The other powerful moment for me was to be toning–spirit singing– with Ariele standing at Claire’s head and I at her feet. We closed our eyes and each in her own way moved into the space of merciful love…and allowed sound to come forth. Other women did the same thing at other times. The sounds were eerily beautiful, angelic and haunting at the same time, and utterly unique. They were a soothing hand to everything that needed healing. And those compassionate sounds could never be repeated.
I learned this form of toning in 2011 on Kauai, Hawaii from Shawna Carol, the chantmaster and one of the inventors of spirit singing in its current form.

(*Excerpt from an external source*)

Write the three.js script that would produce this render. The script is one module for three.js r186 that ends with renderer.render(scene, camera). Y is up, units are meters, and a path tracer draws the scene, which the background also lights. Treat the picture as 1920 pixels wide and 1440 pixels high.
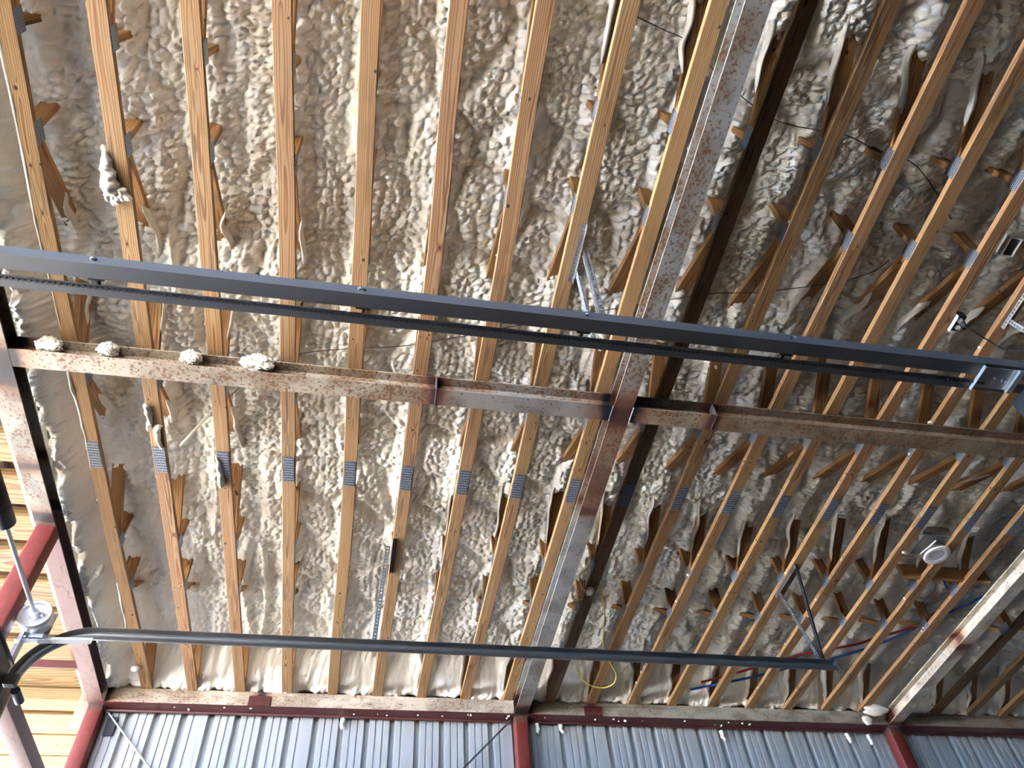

I can’t say what happens to the soul after death, where it goes or when it goes. But I am absolutely positive that having the body around for a few days is a very good thing because it give the loved ones time to witness the dead body. It is a very helpful and positive thing.
Appropriate music at the bedside of the dying and of the dearly departed gives a beautiful, watery current for the emotions of folks still walking and breathing, so their emotions and certain memories can rise up and be released. It is a good thing. and so simple really now that I know how to do it. It is my honor to do it.
The beauty of the wake, the vigil over the dead body, is that it makes it real that your loved one is not in that body anymore. Then and only then is it possible for grieving loved ones to open to the possibility that your loved one is still loving you for eternity, regardless of the physical heart that no longer beats.
It is not the beating heart that brings love. Love just gets to flow through the beating heart for this brief moment in time. Then it is set free in such a profound way. I heartily recommend Shawna’s book, Spirit Singing, as a key educational tool for unlocking the power of your voice.